Norfolk Southern CEO Alan Shaw told the Senate Veterans Affairs and Emergency Preparedness Committee that a unified command team – led by a local fire chief in East Palestine, Ohio and Ohio Gov. Mike DeWine – OK’d the “controlled release” plan on Feb. 6 to prevent a dangerous explosion that would have spread contaminants and deadly shrapnel across the region.
Majority Chairman Doug Mastriano, R-Chambersburg, questioned the use of “controlled” to describe the railroad’s decision to set the train cars on fire and watch plumes of smoke drift for miles over homes and farmland.
“You’re blaming it on a chief in East Palestine, correct?” he said. “So your cars are on fire, it’s your rail, it’s your incident and you’re going to leave it to a local fire chief who’s likley never had to deal with this before?"
Shaw reiterated that other members of the command team provided expertise that helped local and state officials move forward with the plan.
“I think it’s important to know the vent and burn worked,” he said. “The air testing throughout the process … notes that the air is clean.”
“We avoided the potential for a catastrophic uncontrolled explosion,” he added.
According to experts in both environmental contamination and forensic railroad accident investigations, however, Shaw omitted critical facts about the company’s history of derailments, its neglected infrastructure, and that its current chemical testing falls far short of adequate.
Andrew Welton – a professor of Civil, Environmental, and Ecological Engineering at Purdue University – said the derailment and subsequent burning impacts as many as 37 million people living in the five-state region.

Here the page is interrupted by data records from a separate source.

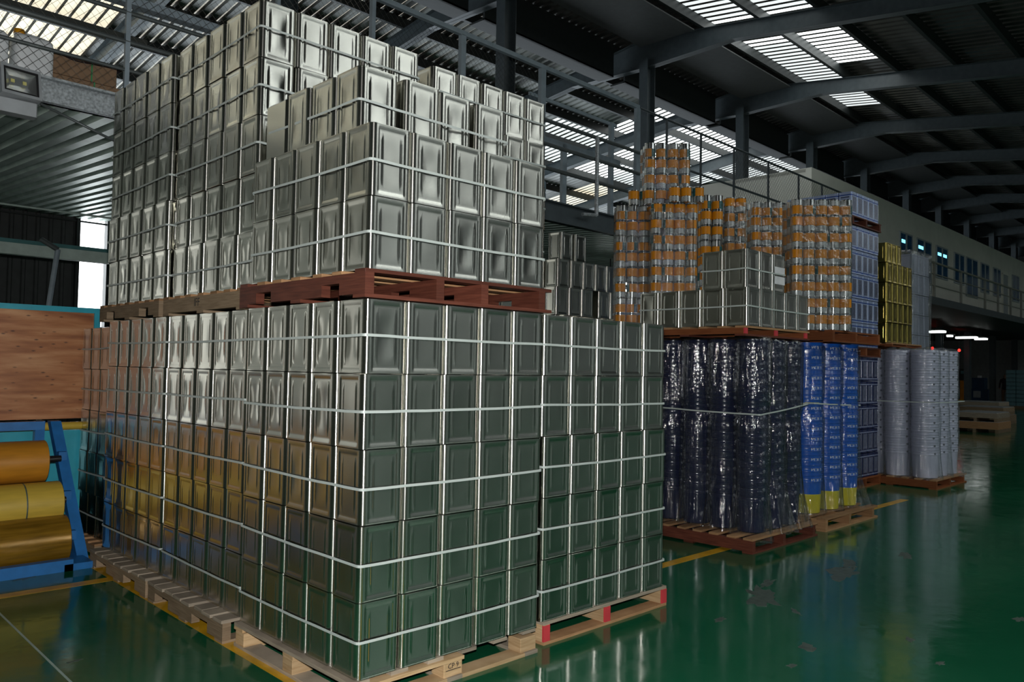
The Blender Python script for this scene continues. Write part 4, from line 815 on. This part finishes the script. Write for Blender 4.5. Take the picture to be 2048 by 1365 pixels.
part('pallet_base', MB().box((0, -1.4, 0), (1.2, .9, .14)), 'wood_old', t)
for q in range(9):
    for j in range(5): part('tray', MB().cham((0, -1.35+j*.44, .14+q*.2), (1.1, -.93+j*.44, .32+q*.2), .01), 'crate_teal', t)
pr_ = thing('person', 'person in dark top standing beside the teal-grey block', 'person', (45.3, 7.5, 0), 0, None, True)
def body():
    # one continuous figure, seen small: legs, hips, torso, arms, neck, head
    me = bpy.data.meshes.new('figure')
    J = [((0, 0, .95), .13), ((0, 0, 1.2), .13), ((0, 0, 1.42), .15), ((0, 0, 1.52), .06), ((0, 0, 1.6), .085), ((0, 0, 1.7), .085),
         ((0, .1, .9), .095), ((.02, .11, .5), .065), ((0, .11, .08), .045), ((-.12, .11, .04), .04),
         ((0, -.1, .9), .095), ((.02, -.11, .5), .065), ((0, -.11, .08), .045), ((-.12, -.11, .04), .04),
         ((0, .2, 1.4), .055), ((0, .25, 1.14), .045), ((-.1, .25, .92), .035), ((0, -.2, 1.4), .055), ((0, -.25, 1.14), .045), ((-.1, -.25, .92), .035)]
    E = [(0, 1), (1, 2), (2, 3), (3, 4), (4, 5), (0, 6), (6, 7), (7, 8), (8, 9), (0, 10), (10, 11), (11, 12), (12, 13), (2, 14), (14, 15), (15, 16), (2, 17), (17, 18), (18, 19)]
    me.from_pydata([j[0] for j in J], E, []); o = ob('figure', me, pr_); o.modifiers.new('skin', 'SKIN'); o.modifiers.new('sub', 'SUBSURF').levels = 1
    for k, j in enumerate(J): me.skin_vertices[0].data[k].radius = (j[1], j[1])
    me.skin_vertices[0].data[0].use_root = True; me.materials.append(M['dark_cloth'])
    dg = bpy.context.evaluated_depsgraph_get(); m2 = bpy.data.meshes.new_from_object(o.evaluated_get(dg)); o.modifiers.clear(); o.data = m2
    m2.materials.append(M['skin']); m2.materials.append(M['cardboard'])
    for p in m2.polygons: p.use_smooth = True; z = p.center.z; p.material_index = 1 if 1.5 < z < 1.68 or abs(p.center.y) > .2 and z < 1.0 else (2 if z < .9 else 0)
body()
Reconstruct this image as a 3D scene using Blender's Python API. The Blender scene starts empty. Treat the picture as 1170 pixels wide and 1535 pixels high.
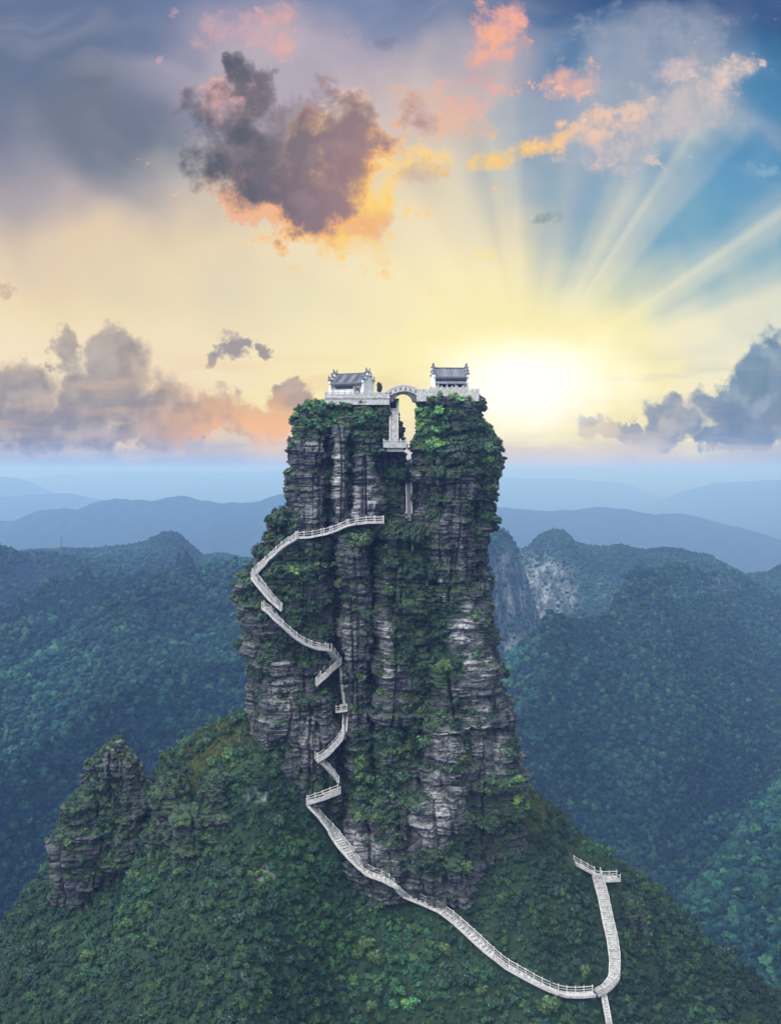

He said federal, state and local agencies tasked with testing the air, water and soil for contamination are doing so inconsistently and not screening for several chemicals that would be tied to the accident.
“It’s unclear who is advising these agencies about what to test for,” he said. “This should be urgently addressed.”
The comments come less than a month after the committee issued subpoenas to compel Shaw’s testimony and demand the release of documents that substantiate the validity of the railroad’s emergency response and subsequent contaminate testing.
Last month, Pennsylvania Gov. Josh Shapiro sent a scathing letter to Shaw that lambasted Norfolk Southern for prioritizing speed over safety in its quest to get the rail line open as quickly as possible.
Shaw deflected this and other criticisms that have been lobbed against the railroad since the Feb. 3 derailment. He said Norfolk Southern will support impacted communities financially for years to come. Earlier this month, Shaw and Shapiro agreed to an initial $7.4 million reimbursement payment for local emergency response costs and hardships faced by residents and businesses in Beaver and Lawrence counties.
“This financial assistance is just a down payment,” he said. “We will continue to invest in the impacted communities for as long as it takes to help people in the area to recover and thrive.”
Despite Shaw’s reparations pledge – the same one he reiterated before Congress on March 9 – residents in western Pennsylvania remain distrustful of the railroad’s efforts, The Center Square previously reported.
Lawmakers on the committee share in that skepticism, particularly without documentation that supports Norfolk Southern’s claims that the burning didn’t contaminate air or water.
Minority Chairwoman Katie Muth, D-Royersford, told Shaw that without hard data – and the adverse health effects reported by residents – it’s “really difficult” to believe his testimony.
“I don’t know how anyone can say that it worked or that no harm was done,” she said.